Saying goodbye I continue my walk along the quiet streets the sun has warmed the valley and I unbutton my coat as I pass the church advertising-free bread and coffee on Monday mornings. One man stands by the door as a woman with a walker descends the steps and passes me with a good morning. Back on the main street or rather Red Coat Drive, I turn toward home thinking of toast and coffee to fill the distance between mid-morning and lunch.

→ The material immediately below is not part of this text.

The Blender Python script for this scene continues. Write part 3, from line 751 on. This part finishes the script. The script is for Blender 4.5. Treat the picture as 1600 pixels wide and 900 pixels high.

Across the street are the usual collection of refurbished, modernized houses that are a contrast to the older buildings awaiting sale and a new owner who will spend his or her time “fixing it up.” The sky still looks like snow to me but it has looked this way for many days, the dryness persists. The only water is in the Frenchman I see from the window at the back of the house where I am writing. On the shelf are literature journals, novels, gallery magazines, and in the drawers of the table watercolour trays, bookmark stickers, notepaper, and other items from other artists and writers. In the hall, the library is filled with literature and publications left by others who have worked here. There is a creak near the window as the internet line strung from the Tamarac to the house bounces in the wind. I pause to take the last sip of my morning coffee.

On the window sill beside the desk is the following quotation in a frame titled a prayer:

Something will have gone out of us as a people if we ever let the remaining wilderness be destroyed, if we permit the last virgin forest to be turned into comic books and plastic cigarette cases; if we drive the few remaining members of the wild species into zoos or to extinction; if we pollute the last clear air and dirty the last clean streams and push our paved roads through the last of the silence, so that never again will Americans be free in their own country from the noise, the exhausts, the stinks of human and automotive waste. And so that never again can we have the chance to see ourselves single, separate, vertical and individual in the world, part of the environment of trees and rocks and soil, brother to the other animals, part of the natural world and competent to belong in it.